特に秀逸だと思ったのが、新R25じゃないけど、これ。
「あの見城徹に普段聞かないようなことを聞いてみた(怖いので覆面で)」(spotlight)
渡辺氏は一見、道化を演じているように見える。コワモテのイメージがある見城徹にインタビューするのは怖いから覆面だとできるかも、というのはおそらく最初の思いつきとしてあったのだろうけれど、そんな思いつきだけでは記事になるどころかインタビューも受けてもらえない。
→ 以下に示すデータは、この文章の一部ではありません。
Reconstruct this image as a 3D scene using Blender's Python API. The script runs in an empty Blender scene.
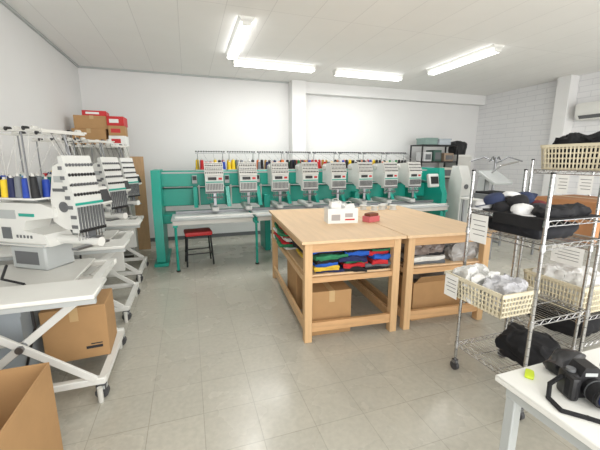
import bpy, bmesh, math, random
from mathutils import Vector, Matrix, Euler, noise
R=random.Random(7)
C=bpy.context.scene.collection
MATS={}
def lin(c):
    o=[]
    for v in c:
        v/=255.0
        o.append(v/12.92 if v<=.04045 else ((v+.055)/1.055)**2.4)
    return (o[0],o[1],o[2],1)
def mat(name,rgb,rough=.5,metal=0,var=0.0,scale=8,bump=0,alpha=1,emit=0,stretch=None,trans=0):
    if name in MATS: return MATS[name]
    m=bpy.data.materials.new(name); m.use_nodes=True
    nt=m.node_tree; b=nt.nodes['Principled BSDF']
    col=lin(rgb)
    b.inputs['Base Color'].default_value=col
    b.inputs['Roughness'].default_value=rough
    b.inputs['Metallic'].default_value=metal
    b.inputs['Alpha'].default_value=alpha
    b.inputs['Transmission Weight'].default_value=trans
    if emit:
        b.inputs['Emission Color'].default_value=(1,1,1,1); b.inputs['Emission Strength'].default_value=emit
    tc=nt.nodes.new('ShaderNodeTexCoord'); mp=nt.nodes.new('ShaderNodeMapping')
    nt.links.new(tc.outputs['Object'],mp.inputs['Vector'])
    if stretch: mp.inputs['Scale'].default_value=stretch
    n=nt.nodes.new('ShaderNodeTexNoise'); n.inputs['Scale'].default_value=scale; n.inputs['Detail'].default_value=4
    nt.links.new(mp.outputs['Vector'],n.inputs['Vector'])
    if var>0:
        r=nt.nodes.new('ShaderNodeValToRGB')
        r.color_ramp.elements[0].position=.3; r.color_ramp.elements[1].position=.7
        r.color_ramp.elements[0].color=tuple([c*(1-var) for c in col[:3]]+[1])
        r.color_ramp.elements[1].color=tuple([min(1,c*(1+var*.6)) for c in col[:3]]+[1])
        nt.links.new(n.outputs['Fac'],r.inputs['Fac']); nt.links.new(r.outputs['Color'],b.inputs['Base Color'])
    if bump>0:
        bp=nt.nodes.new('ShaderNodeBump'); bp.inputs['Strength'].default_value=bump; bp.inputs['Distance'].default_value=.01
        nt.links.new(n.outputs['Fac'],bp.inputs['Height']); nt.links.new(bp.outputs['Normal'],b.inputs['Normal'])
    MATS[name]=m; return m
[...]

この記事が秀逸なのは、見城徹氏はたとえ相手が宇宙人のマスクをかぶっていようが、おどけた変装用のメガネをしていようが、真正面に質問に答える人物なのだ、ということがわかるからだ。それが記事の内容と見事に合致している。755で質問に答える見城氏について、
渡辺:ただ、僕らから見ていてもびっくりするくらい濃い内容というか、誰よりも長文で丁寧に返信しているのが印象的で。
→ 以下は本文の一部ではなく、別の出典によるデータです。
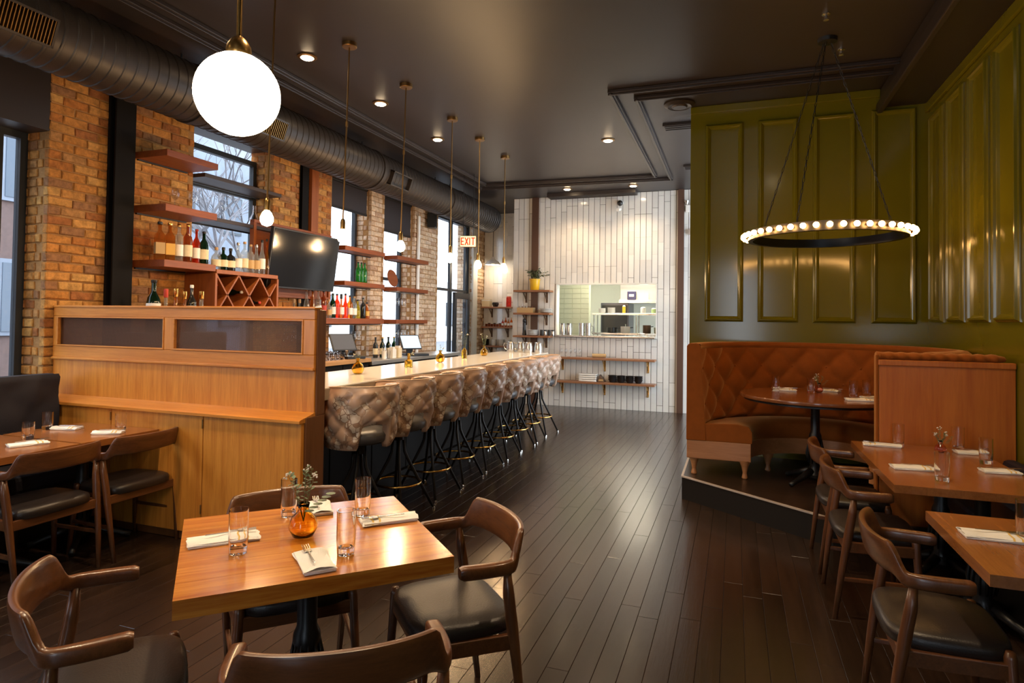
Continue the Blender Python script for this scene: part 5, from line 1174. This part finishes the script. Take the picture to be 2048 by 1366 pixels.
for i in range(4):
    e = empty('black_bowl', (-2.02+.15*i, Y1, .486), 0, ['leftmost', 'second', 'third', 'rightmost'][i]+' of the black bowl stacks on the long lower shelf', 'bowl', 'black bowls on the lower shelf')
    for k in range(3): B().lathe([(.045, .03*k), (.072, .03*k+.05), (.078, .03*k+.062), (.072, .03*k+.06), (.04, .03*k+.008)], 18).build('bowl', M['black'], e, SM)
# security camera, emergency light
e = empty('security_camera', (-1.93, YB-.008, 3.66), 0, 'small dark security camera high on the tile wall', 'camera'); B().lathe([(.05, 0), (.05, .02), (.03, .035)], 16).build('mount_plate', M['white'], e, SM).rotation_euler = (PI/2, 0, 0); B().tube([(0, -.03, 0), (0, -.09, -.06)], .012, 8).build('arm', M['white'], e); B().sphere((.01, -.10, -.02), .05, 14, 10).build('dome', M['black'], e, True); B().tube([(0, -.06, -.12), (-.02, -.18, -.15)], .03, 12).build('barrel', M['white'], e, SM)
e = empty('emergency_light', (-.72, YB-.008, 3.50), 0, 'twin headed white emergency light beside the green wall edge', 'emergency light'); B().box(-.09, .09, -.06, 0, -.06, .06).build('case', M['white'], e, bevel=.01)
for s in (-1, 1): B().lathe([(.02, 0), (.045, .05), (.05, .06), (.0001, .055)], 14, (s*.07, -.05, .07)).build('lamp_head', M['chrome'], e, SM)
o = B().lathe([(.03, -.05), (.035, -.04), (.035, .04), (.03, .05)], 14, (-.72, YB-.05, 3.10)).build('door_chime', M['white'], None, SM); tag(o, 'small white cylindrical wall device below the emergency light', 'device')
# recess shelves
for z, lab in ((1.83, 'upper shelf of the tiled recess with box and red tin'), (1.41, 'middle shelf of the tiled recess with jars and bottles'), (1.01, 'lower shelf of the tiled recess with white dishes')): tshelf(lab, -5.08, -4.40, z, (-4.92, -4.55), M['bronze'], yb=12.49, d=.24)
Y2 = 12.36
e = empty('carton_box', (-5.0, Y2, 1.831), 0, 'cream cardboard box on the upper recess shelf', 'box'); B().box(-.09, .09, -.07, .07, 0, .16).build('carton', LAB['cream'], e, bevel=.004); B().box(-.092, .092, -.071, .071, .12, .15).build('tape', LAB['white'], e)
e = empty('black_tray', (-4.80, Y2, 1.831), 0, 'low black tray on the upper recess shelf', 'tray'); B().lathe([(.05, 0), (.08, .07), (.075, .07), (.04, .01)], 4).build('tray_body', M['black'], e); B().box(-.05, .05, -.05, .05, .05, .09).build('contents', M['black'], e)
e = empty('red_tin', (-4.50, Y2, 1.831), 0, 'orange red tin on the upper recess shelf', 'tin'); B().lathe([(.055, 0), (.055, .19), (.05, .195)], 16).build('can', GLASS['red'], e, SM); B().lathe([(.05, .195), (.045, .22), (.0001, .22)], 14).build('lid', LAB['red'], e, SM)
for i in range(6):
    x = -5.0+.062*i; e = empty('jam_jar', (x, Y2, 1.411), 0, ['first', 'second', 'third', 'fourth', 'fifth', 'sixth'][i]+' small dark jar from the left on the middle recess shelf', 'jar', 'small dark jars in the recess'); B().lathe([(.024, 0), (.026, .005), (.026, .055), (.02, .06)], 12).build('jar_body', GLASS['cognac'], e, SM); B().lathe([(.025, .058), (.025, .075), (.0001, .075)], 12).build('lid', M['black'] if i % 2 else LAB['white'], e, SM)
for i in range(4): bottle((-4.63+.065*i, Y2, 1.411), 'tall' if i % 2 else 'squat', .16+.03*(i % 2), .027, ['red', 'orange', 'whiskey', 'orange'][i], CAP['cork'], 'white', ['first', 'second', 'third', 'fourth'][i]+' small orange sauce bottle from the left on the middle recess shelf', 'sauce bottles in the recess', name='sauce_bottle')
for i, (x, m_) in enumerate(((-5.0, 'black'), (-4.83, 'white'), (-4.66, 'white'), (-4.52, 'white'))):
    e = empty('dish_stack', (x, Y2, 1.011), 0, ['black', 'left white', 'middle white', 'right white'][i]+' stack of dishes on the lower recess shelf', 'dishes', 'dish stacks in the recess')
    for k in range(4): B().lathe([(.04, .03*k), (.07, .03*k+.04), (.066, .03*k+.04), (.03, .03*k+.006)], 16).build('dish', M[m_], e, SM)
# ================================================================== KITCHEN BEYOND THE PASS
KY = YB+.16; KZ = 3.0
M['kwall'] = plain('kitchen_wall', (.66, .66, .55), .4); M['kgreen'] = plain('kitchen_tile', (.50, .52, .38), .25)
b = B().box(-4.0, .6, KY+3.2, KY+3.35, 0, KZ).box(-4.0, -3.84, KY, KY+3.2, 0, KZ).box(.45, .6, KY, KY+3.2, 0, KZ); struct(b.build('wall_kitchen', M['kwall']), 'pale kitchen walls seen through the pass', 'wall')
struct(B().box(-4.0, .6, KY, KY+3.35, KZ, KZ+.1).build('ceiling_kitchen', M['kwall']), 'pale kitchen ceiling beyond the pass', 'ceiling')
o = B().box(WX0+.014, WX1-.014, YB-.12, KY+.12, WZ0+.001, WZ0+.035).build('pass_ledge', M['chrome'], None, bevel=.006); tag(o, 'stainless steel ledge of the kitchen pass', 'ledge')
fr = empty('window_7', ((WX0+WX1)/2, YB, WZ0)); struct(fr, 'framed opening of the kitchen pass', 'window'); a = (WX1-WX0)/2
for s in (-1, 1): B().box(s*a-.012, s*a+.012, -.014, .17, 0, WZ1-WZ0).build('jamb_trim', M['tile'], fr)
B().box(-a, a, -.014, .17, WZ1-WZ0-.012, WZ1-WZ0+.012).build('head_trim', M['tile'], fr)
# green tiled return wall inside the kitchen
ko = B().box(-3.4, -2.72, KY+.9, KY+1.05, 0, KZ).build('wall_kitchen_return', M['kgreen']); struct(ko, 'greenish tiled return wall inside the kitchen', 'wall')
for r in range(14):
    for c_ in range(4): B().box(-3.395+.17*c_, -3.395+.17*c_+.164, KY+.893, KY+.9, 1.0+.1*r, 1.0+.1*r+.094).build('tile', M['kgreen'], ko, bevel=.002)
e = empty('range_hood', (-1.3, KY+2.5, 1.98), 0, 'large stainless steel range hood in the kitchen', 'hood'); B().box(-1.0, 1.6, -.5, .65, .0, .9).build('canopy', plain('satin_steel', (.60, .58, .54), .3, metal=.9), e, bevel=.01); B().box(-1.02, 1.62, -.53, -.49, -.03, .04).build('lip', M['chrome'], e)
e = empty('refrigerator', (-2.42, KY+2.4, 0), 0, 'dark steel refrigerator at the back of the kitchen', 'refrigerator'); B().box(-.3, .3, -.35, .35, 0, 1.95).build('cabinet', plain('dark_steel', (.10, .10, .12), .3, metal=.7), e, bevel=.01); B().tube([(.24, -.38, .9), (.24, -.38, 1.5)], .012, 8).build('handle', M['chrome'], e); B().box(-.27, .27, -.365, -.35, .1, 1.9).build('door', M['black'], e, bevel=.004)
def steel_rack(label, x0, x1, y0, y1, zs, legs=True):
    e = empty('steel_shelf_unit', ((x0+x1)/2, (y0+y1)/2, 0), 0, label, 'shelf unit'); a, c = (x1-x0)/2, (y1-y0)/2
    for z in zs: B().box(-a, a, -c, c, z-.035, z).build('shelf', M['chrome'], e, bevel=.004)
    for sx in (-1, 0, 1):
        for sy in (-1, 1): B().tube([(sx*(a-.03), sy*(c-.03), 0), (sx*(a-.03), sy*(c-.03), max(zs))], .014, 8).build('post', M['chrome'], e, SM)
steel_rack('stainless steel prep table with two over shelves behind the pass', -2.55, -.9, KY+.42, KY+.82, (.9, 1.34, 1.71))
KS = KY+.60
plates((-2.40, KS, 1.711), 7, .07, 'white plate in the left stack on the kitchen over shelf'); plates((-2.22, KS, 1.711), 8, .075, 'white plate in the right stack on the kitchen over shelf')
B_ = [(-1.98, .15, .03, 'yellow', 'yellow squeeze bottle on the kitchen over shelf'), (-1.28, .14, .04, 'white', 'white tub with green print on the kitchen over shelf'), (-1.62, .12, .05, 'white', 'white deli tub on the kitchen over shelf'), (-1.42, .10, .05, 'green', 'green marked container on the kitchen over shelf'), (-1.12, .12, .05, 'yellow', 'yellow green container at the right of the kitchen over shelf')]
for x, h, r, c_, lab in B_:
    e = empty('kitchen_container', (x, KS, 1.711), 0, lab, 'container'); B().lathe([(r*.9, 0), (r, .01), (r, h*.8), (r*.9, h*.82)], 14).build('tub', {'yellow': plain('yellow_plastic', (.8, .6, .03), .4), 'white': M['white'], 'green': plain('green_plastic', (.45, .6, .25), .4)}[c_], e, SM); B().lathe([(r*.95, h*.82), (r*.95, h*.9), (r*.4, h), (.0001, h)], 14).build('lid', M['white'], e, SM)
for x, h, r, m_, lab in ((-2.2, .10, .10, 'black', 'black cooking pan on the kitchen middle shelf'), (-1.95, .12, .09, 'white', 'white square tub on the kitchen middle shelf'), (-1.55, .15, .075, 'bronze', 'brown pot on the kitchen middle shelf'), (-1.36, .11, .06, 'kgreen', 'mint green tub on the kitchen middle shelf'), (-1.2, .10, .06, 'bronze', 'copper pot on the kitchen middle shelf')):
    e = empty('kitchen_pot', (x, KS, 1.341), 0, lab, 'pot'); B().lathe([(r*.9, 0), (r, .01), (r, h), (r*.94, h), (r*.93, .015)], 16 if m_ != 'white' else 4).build('vessel', M[m_], e, SM); B().tube([(r, 0, h*.8), (r*1.6, 0, h*.85)], .008, 6).build('handle', M['black'], e)
e = empty('kitchen_mill', (-1.02, KS, 1.341), 0, 'tall dark pepper mill at the right of the kitchen shelf', 'pepper mill'); B().lathe([(.035, 0), (.028, .08), (.022, .16), (.03, .19)], 14).build('body', M['black'], e, SM); B().lathe([(.03, .19), (.032, .22), (.0001, .25)], 14).build('head', M['black'], e, SM)
for i, (x, lab) in enumerate(((-2.97, 'leftmost steel pitcher on the kitchen pass ledge'), (-2.85, 'second steel pitcher on the kitchen pass ledge'))): pitcher((x, YB+.02, WZ0+.036), 1.2, lab, .21, .055)
for i, (x, lab) in enumerate(((-2.62, 'left plain steel canister on the kitchen pass ledge'), (-2.50, 'right plain steel canister on the kitchen pass ledge'))):
    e = empty('steel_canister', (x, YB+.02, WZ0+.036), 0, lab, 'canister'); B().lathe([(.05, 0), (.055, .22), (.051, .22), (.046, .01)], 18).build('vessel', M['chrome'], e, SM); B().tube([(.052, 0, .17), (.09, 0, .16), (.09, 0, .07), (.05, 0, .05)], .006, 6).build('handle', M['chrome'], e, SM)
for i, x in enumerate((-1.55, -1.42, -1.36)): plates((x, YB+.06, WZ0+.036), 3 if i else 4, .06, 'small white dish in the %s pile on the pass ledge' % ['left', 'middle', 'right'][i])
e = empty('kitchen_wall_clock', (-2.05, KY+1.97, 2.10), 0, 'dark blue square timer fixed under the kitchen hood edge', 'timer'); B().box(-.09, .09, -.03, .02, -.09, .09).build('case', plain('navy_plastic', (.03, .03, .10), .3), e, bevel=.008); B().box(-.05, .05, -.034, -.03, -.02, .03).build('dial', M['white'], e); e.name = 'kitchen_timer'
e = empty('paper_note', (-1.80, KY+1.97, 2.07), 0, 'pale paper card fixed beside the kitchen timer', 'note'); B().box(-.10, .10, -.006, .004, -.09, .07).build('card', LAB['white'], e); B().box(-.02, .02, -.008, -.004, .05, .065).build('clip', M['chrome'], e)
for yy, lab in ((KY+1.75, 'rear fluorescent panel light on the kitchen ceiling'), (KY+.45, 'unseen front fluorescent panel added on the kitchen ceiling')):  # front panel is added to brighten the return wall facing the pass
    e = empty('kitchen_ceiling_light', (-2.0, yy, KZ), 0, lab, 'ceiling light'); B().box(-.62, .62, -.32, .32, -.05, 0).build('housing', M['white'], e); B().box(-.58, .58, -.28, .28, -.056, -.05).build('diffuser', emit('kitchen_panel', (1, .93, .76), 20), e)
# ================================================================== SMALL FITTINGS
o = B().tube([(XL+.035, 9.43, 0), (XL+.035, 9.43, 3.3)], .028, 12).build('drain_pipe', M['white'], None, SM); tag(o, 'slim white vertical pipe on the near edge of the wide brick pillar', 'pipe')
e = empty('wall_speaker', (XL+.03, 9.78, 3.28), .3, 'small black speaker high on the wide brick pillar', 'speaker'); B().box(0, .14, -.09, .09, -.13, .13).build('cabinet', M['black'], e, bevel=.012); B().box(.14, .146, -.075, .075, -.11, .11).build('grille', M['blacksteel'], e); B().bar((-.025, 0, 0), (.02, 0, 0), .05, .05).build('bracket', M['blacksteel'], e)
for i, (x, y) in enumerate(((.62, 5.05), (.82, 5.75))):
    e = empty('sprinkler_head', (x, y, ZC), 0, ['small sprinkler head on the dark ceiling nearer the viewer', 'small sprinkler head on the dark ceiling beside the chandelier canopy'][i], 'sprinkler'); B().lathe([(.03, 0), (.03, -.006), (.012, -.012), (.012, -.035)], 14).build('escutcheon', M['chrome'], e, SM); B().lathe([(.0001, -.045), (.02, -.045), (.02, -.048), (.0001, -.05)], 12).build('deflector', M['chrome'], e, SM)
見城:そうだね。知らない人であろうと、孫みたいな年齢の人であろうと、自分に敬意があろうと無かろうと、とにかく誰であっても心を込めて返信しようと思ってやっていて、そうするとやっぱり長くなるんだよ。これはもう体質かもしれない。
渡辺氏はそこまで見城氏を読みきった上でこのインタビューを企画し、記事として成立させた。「自分に敬意があろうと無かろうと、とにかく誰であっても」という見城氏の答えを見越した上で〈たとえ宇宙人であっても、そうなのだ〉という仕上がりになっている。
同様な立ち位置は、新R25の
「なんでそんなに嫌いなの? ホリエモン VS 週刊誌記者(っぽい編集長)イタコ対談!」
これでも見て取れる。堀江氏の週刊誌嫌いを把握することはもちろんだが、「いや、好きなことをやれればそれでいい。それだけ。」という堀江氏の主張を、そのまま〈自分が面白いと思うからやりたい〉と自分の側に的確に反転させることによって、企画を成立させている。これをやられたらホリエモンも面白がるし断れないのではないかという確かさを企画にし、あとはそれをどこまで突き通せるかだ。
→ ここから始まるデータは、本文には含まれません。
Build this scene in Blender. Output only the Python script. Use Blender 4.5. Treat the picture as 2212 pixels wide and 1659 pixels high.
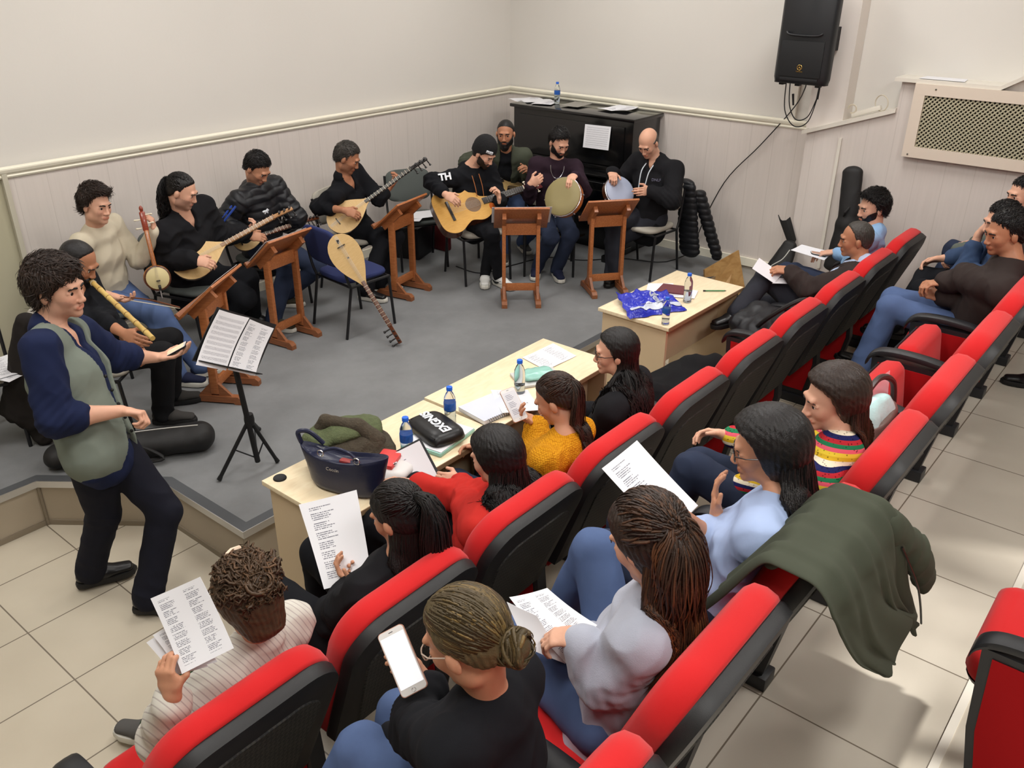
import bpy, bmesh, math, random
import numpy as np
from mathutils import Vector, Matrix, Euler
R_ = math.radians
scene = bpy.context.scene
for o in list(bpy.data.objects):
    bpy.data.objects.remove(o)

# ------------------------------------------------------------------ camera, world, lights, exposure
CAMH = 2.70
F_PX, PITCH, ROLL, YAW = 1874.34, 0.462191, 0.0063595, 0.687616
cpt, spt = math.cos(PITCH), math.sin(PITCH)
FW = np.array([math.cos(YAW)*cpt, math.sin(YAW)*cpt, -spt])
RR = np.cross(FW, [0, 0, 1.0]); RR /= np.linalg.norm(RR)
UU = np.cross(RR, FW)
RR, UU = math.cos(ROLL)*RR+math.sin(ROLL)*UU, -math.sin(ROLL)*RR+math.cos(ROLL)*UU
CAM = np.array([0, 0, CAMH])
cam_data = bpy.data.cameras.new('camera')
cam = bpy.data.objects.new('camera', cam_data)
scene.collection.objects.link(cam)
mw = Matrix.Identity(4)
for i in range(3):
    mw[i][0], mw[i][1], mw[i][2], mw[i][3] = RR[i], UU[i], -FW[i], CAM[i]
cam.matrix_world = mw
cam_data.sensor_fit = 'HORIZONTAL'
cam_data.sensor_width = 36
cam_data.lens = 36*F_PX/2212
cam_data.clip_start = 0.05
scene.camera = cam

world = bpy.data.worlds.new('room_air'); scene.world = world
world.use_nodes = True
bg = world.node_tree.nodes['Background']
bg.inputs[0].default_value = (0.95, 0.97, 1.0, 1); bg.inputs[1].default_value = 0.35
vs = scene.view_settings
vs.view_transform = 'Standard'; vs.look = 'None'; vs.gamma = 1.0; vs.use_curve_mapping = False
vs.exposure = -1.50
scene.cycles.use_denoising = True
scene.cycles.max_bounces = 6
scene.cycles.sample_clamp_indirect = 4.0

ZC = 3.75     # ceiling height
def area(name, loc, size, power, col=(1.0, 0.985, 0.965), rot=(0, 0, 0)):
    l = bpy.data.lights.new(name, 'AREA'); l.shape = 'RECTANGLE'; l.size, l.size_y = size
    l.energy = power; l.color = col
    o = bpy.data.objects.new(name, l); o.location = loc; o.rotation_euler = rot
    scene.collection.objects.link(o); return o
# rows of ceiling fluorescent fittings
LAMPS = [(x, y) for x in (0.6, 3.0, 5.4) for y in (4.2, 1.9)] + [(0.8, -0.5), (3.6, -0.5)]
for (x, y) in LAMPS:
    area('ceiling_lamp_light', (x, y, ZC-0.10), (1.2, 0.6), 80 if y > 3 else (88 if y > 1 else 125))

sun = bpy.data.lights.new('daylight_sun', 'SUN'); sun.energy = 14; sun.angle = R_(1.6); sun.color = (1.0, .97, .92)
so = bpy.data.objects.new('daylight_sun', sun); scene.collection.objects.link(so)
so.rotation_euler = Vector((-1.2, 3.2, -2.5)).to_track_quat('-Z', 'Y').to_euler()
# ------------------------------------------------------------------ pixel helpers (frame 2212 x 1659)
def ray(px, py):
    return FW + RR*(px-1106.0)/F_PX - UU*(py-829.5)/F_PX
def Pz(px, py, z):
    d = ray(px, py); return CAM + d*((z-CAMH)/d[2])
def Px(px, py, x):
    d = ray(px, py); return CAM + d*(x/d[0])
def Py(px, py, y):
    d = ray(px, py); return CAM + d*(y/d[1])
def Pd(px, py, ref, dd=0.0):
    """point at this pixel whose depth is that of ref plus dd"""
    d = ray(px, py); return CAM + d*(np.dot(np.asarray(ref)-CAM, FW)+dd)
def Ps(px, py, ref, dist, side='n'):
    """point at this pixel at a bone's length from ref; n = nearer to the camera, f = farther"""
    d = ray(px, py); dn = d/np.linalg.norm(d); ref = np.asarray(ref, float)
    w = ref-CAM; t = w.dot(dn); h2 = w.dot(w)-t*t
    if h2 >= dist*dist*0.9999:
        q = CAM+dn*t; v = q-ref; return ref+v/np.linalg.norm(v)*dist
    k = math.sqrt(dist*dist-h2)
    if isinstance(side, (int, float)): return CAM+dn*(t+k*side)
    return CAM+dn*(t-k if side == 'n' else t+k)
def A3(*v): return np.array(v, float)
def un(v):
    v = np.asarray(v, float); n = np.linalg.norm(v); return v/n if n > 1e-12 else v
def yawv(deg): return A3(math.cos(R_(deg)), math.sin(R_(deg)), 0)
UP = A3(0, 0, 1)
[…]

こういったインタビュー記事は誌面になる前の原稿段階でインタビュイー(インタビューを受けた人)に事前確認をとるものだけど、そのとき渡辺氏はきっとこう思っているのではないか。
「より面白くなるような修正は歓迎します。ただし、もしも少しでも無難な方向に修正しようとしたら私はあなたを見損ないます。」
仕上がりはとても軽くポップなのだけど、そこにはそこでの闘いがある。
ついつい渡辺氏のnoteを購入してしまった。
ついつい渡辺氏のnoteを購入してしまった。